#### [Short task]
Compile every line that includes the word "picture".
======== Dataset extract ========
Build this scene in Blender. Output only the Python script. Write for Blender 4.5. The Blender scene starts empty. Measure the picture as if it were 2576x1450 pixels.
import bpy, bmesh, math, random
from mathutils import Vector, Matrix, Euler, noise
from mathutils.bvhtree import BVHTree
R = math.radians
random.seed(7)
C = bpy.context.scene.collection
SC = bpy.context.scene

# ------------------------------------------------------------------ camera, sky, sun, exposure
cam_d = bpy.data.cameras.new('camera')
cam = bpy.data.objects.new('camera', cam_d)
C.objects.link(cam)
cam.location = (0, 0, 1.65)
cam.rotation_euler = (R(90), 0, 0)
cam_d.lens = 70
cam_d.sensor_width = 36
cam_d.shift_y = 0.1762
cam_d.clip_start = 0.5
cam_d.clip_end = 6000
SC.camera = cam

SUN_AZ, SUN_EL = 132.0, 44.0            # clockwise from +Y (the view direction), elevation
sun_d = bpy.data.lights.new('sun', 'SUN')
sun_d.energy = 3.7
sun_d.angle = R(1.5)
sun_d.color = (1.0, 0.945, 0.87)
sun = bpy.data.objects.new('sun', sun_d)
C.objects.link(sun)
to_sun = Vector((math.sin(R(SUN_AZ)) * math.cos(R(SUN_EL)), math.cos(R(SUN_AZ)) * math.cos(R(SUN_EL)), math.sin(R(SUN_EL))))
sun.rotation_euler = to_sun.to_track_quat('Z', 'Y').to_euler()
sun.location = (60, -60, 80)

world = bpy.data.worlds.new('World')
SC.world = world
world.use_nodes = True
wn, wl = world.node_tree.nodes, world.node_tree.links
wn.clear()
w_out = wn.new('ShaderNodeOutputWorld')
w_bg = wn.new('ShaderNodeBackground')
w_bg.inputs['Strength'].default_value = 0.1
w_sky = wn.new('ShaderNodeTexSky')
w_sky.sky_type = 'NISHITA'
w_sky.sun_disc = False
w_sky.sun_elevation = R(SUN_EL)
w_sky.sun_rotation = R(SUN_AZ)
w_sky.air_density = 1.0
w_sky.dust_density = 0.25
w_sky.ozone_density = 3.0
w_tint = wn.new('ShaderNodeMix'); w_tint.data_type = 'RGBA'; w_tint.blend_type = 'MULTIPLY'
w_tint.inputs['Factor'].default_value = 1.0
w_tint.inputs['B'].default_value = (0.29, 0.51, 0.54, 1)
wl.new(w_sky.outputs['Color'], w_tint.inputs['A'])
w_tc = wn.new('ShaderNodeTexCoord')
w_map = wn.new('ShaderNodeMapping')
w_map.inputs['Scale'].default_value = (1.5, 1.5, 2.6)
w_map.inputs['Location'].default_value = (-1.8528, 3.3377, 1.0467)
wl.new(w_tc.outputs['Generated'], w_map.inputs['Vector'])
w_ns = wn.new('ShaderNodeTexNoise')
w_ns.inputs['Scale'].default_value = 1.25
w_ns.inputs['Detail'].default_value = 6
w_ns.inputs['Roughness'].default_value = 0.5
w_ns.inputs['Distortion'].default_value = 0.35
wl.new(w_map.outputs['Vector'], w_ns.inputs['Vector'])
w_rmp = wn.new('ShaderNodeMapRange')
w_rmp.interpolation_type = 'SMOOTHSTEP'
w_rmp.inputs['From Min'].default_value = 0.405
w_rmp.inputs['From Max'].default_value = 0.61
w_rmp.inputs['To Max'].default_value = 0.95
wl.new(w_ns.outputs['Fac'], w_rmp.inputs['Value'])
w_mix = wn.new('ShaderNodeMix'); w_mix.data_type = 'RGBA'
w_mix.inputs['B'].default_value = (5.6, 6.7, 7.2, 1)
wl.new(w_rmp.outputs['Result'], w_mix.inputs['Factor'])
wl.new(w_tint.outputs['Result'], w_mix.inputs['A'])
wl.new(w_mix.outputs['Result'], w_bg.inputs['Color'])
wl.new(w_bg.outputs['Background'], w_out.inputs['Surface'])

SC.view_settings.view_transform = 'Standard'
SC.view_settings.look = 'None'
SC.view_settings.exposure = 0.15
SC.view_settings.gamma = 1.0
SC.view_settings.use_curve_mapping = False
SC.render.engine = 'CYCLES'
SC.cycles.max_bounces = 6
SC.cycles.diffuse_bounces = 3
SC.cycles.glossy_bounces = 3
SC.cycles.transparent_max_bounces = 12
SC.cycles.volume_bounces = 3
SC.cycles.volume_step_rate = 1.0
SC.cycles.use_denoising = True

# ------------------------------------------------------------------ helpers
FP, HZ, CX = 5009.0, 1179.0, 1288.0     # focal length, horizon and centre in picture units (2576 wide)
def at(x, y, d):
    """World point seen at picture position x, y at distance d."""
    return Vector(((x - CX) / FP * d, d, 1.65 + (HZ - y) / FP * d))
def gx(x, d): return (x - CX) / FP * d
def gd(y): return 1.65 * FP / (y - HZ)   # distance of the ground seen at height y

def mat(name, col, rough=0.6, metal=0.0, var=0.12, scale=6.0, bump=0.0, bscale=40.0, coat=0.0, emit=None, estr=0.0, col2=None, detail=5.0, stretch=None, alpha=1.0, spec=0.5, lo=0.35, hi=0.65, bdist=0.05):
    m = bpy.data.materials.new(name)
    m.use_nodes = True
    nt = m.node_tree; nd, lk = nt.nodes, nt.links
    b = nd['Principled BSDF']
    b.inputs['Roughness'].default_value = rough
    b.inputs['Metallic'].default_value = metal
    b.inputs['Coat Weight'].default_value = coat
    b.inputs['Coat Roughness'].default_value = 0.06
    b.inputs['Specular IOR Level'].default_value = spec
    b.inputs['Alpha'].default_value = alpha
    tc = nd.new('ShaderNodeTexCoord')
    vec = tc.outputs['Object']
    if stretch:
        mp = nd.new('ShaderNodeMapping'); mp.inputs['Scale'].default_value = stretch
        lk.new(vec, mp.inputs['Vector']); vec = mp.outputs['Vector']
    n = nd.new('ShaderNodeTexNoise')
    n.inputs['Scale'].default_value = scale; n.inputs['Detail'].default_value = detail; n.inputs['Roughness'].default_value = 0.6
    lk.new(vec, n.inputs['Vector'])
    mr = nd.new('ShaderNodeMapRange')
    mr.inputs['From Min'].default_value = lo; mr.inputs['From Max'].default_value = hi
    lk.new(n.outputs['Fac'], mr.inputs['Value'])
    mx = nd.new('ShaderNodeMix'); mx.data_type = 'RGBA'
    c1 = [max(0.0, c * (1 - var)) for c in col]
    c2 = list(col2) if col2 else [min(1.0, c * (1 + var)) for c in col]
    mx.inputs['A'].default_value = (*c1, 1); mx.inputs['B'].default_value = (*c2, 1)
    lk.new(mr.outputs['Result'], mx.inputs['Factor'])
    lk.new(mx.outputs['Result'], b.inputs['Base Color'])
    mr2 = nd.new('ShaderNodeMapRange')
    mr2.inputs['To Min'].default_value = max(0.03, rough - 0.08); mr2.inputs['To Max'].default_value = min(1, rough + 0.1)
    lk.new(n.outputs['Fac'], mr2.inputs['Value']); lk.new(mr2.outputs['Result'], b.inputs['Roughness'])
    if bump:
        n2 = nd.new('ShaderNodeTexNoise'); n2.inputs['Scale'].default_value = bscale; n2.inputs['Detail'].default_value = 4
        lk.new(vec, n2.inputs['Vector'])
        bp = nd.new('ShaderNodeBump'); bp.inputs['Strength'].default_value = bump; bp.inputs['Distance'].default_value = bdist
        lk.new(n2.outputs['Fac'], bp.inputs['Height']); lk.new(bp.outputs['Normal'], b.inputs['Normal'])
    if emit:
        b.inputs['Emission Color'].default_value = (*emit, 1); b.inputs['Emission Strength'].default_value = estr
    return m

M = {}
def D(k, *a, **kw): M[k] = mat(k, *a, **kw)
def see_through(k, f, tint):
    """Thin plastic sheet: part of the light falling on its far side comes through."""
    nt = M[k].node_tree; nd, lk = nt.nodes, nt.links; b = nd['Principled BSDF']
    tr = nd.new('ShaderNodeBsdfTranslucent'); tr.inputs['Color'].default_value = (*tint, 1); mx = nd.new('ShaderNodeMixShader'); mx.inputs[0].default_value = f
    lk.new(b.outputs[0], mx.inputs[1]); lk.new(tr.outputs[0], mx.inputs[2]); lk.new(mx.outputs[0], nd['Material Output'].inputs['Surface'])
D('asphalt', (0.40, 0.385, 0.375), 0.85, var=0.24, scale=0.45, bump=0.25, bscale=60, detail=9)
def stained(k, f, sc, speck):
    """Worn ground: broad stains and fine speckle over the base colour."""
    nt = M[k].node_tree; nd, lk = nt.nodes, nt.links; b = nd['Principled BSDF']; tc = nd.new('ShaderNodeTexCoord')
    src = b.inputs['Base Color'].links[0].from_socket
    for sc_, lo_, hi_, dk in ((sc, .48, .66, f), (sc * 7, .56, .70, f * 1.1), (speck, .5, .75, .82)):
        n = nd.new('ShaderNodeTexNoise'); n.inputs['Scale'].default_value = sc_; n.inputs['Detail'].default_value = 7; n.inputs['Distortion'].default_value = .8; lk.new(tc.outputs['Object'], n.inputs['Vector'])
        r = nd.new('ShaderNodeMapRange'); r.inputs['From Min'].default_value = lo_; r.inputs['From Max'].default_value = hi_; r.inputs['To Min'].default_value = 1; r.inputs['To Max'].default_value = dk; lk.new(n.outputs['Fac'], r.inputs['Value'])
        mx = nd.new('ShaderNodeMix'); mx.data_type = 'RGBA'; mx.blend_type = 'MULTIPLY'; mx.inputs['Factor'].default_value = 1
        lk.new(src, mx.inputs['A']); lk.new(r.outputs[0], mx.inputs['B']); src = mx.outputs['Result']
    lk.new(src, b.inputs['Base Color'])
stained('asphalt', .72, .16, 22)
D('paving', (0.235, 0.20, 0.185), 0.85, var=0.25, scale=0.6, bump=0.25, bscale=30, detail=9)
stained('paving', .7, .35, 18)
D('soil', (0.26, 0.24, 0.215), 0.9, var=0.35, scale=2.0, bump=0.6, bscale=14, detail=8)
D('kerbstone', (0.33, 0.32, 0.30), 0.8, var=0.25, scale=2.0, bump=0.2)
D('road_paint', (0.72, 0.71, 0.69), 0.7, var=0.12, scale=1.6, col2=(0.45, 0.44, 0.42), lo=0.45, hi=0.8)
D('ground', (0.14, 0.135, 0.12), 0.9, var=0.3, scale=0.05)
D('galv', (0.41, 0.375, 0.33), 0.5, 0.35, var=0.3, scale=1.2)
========
#### [Expected output]
Build this scene in Blender. Output only the Python script. Write for Blender 4.5. The Blender scene starts empty. Measure the picture as if it were 2576x1450 pixels.
FP, HZ, CX = 5009.0, 1179.0, 1288.0     # focal length, horizon and centre in picture units (2576 wide)
    """World point seen at picture position x, y at distance d."""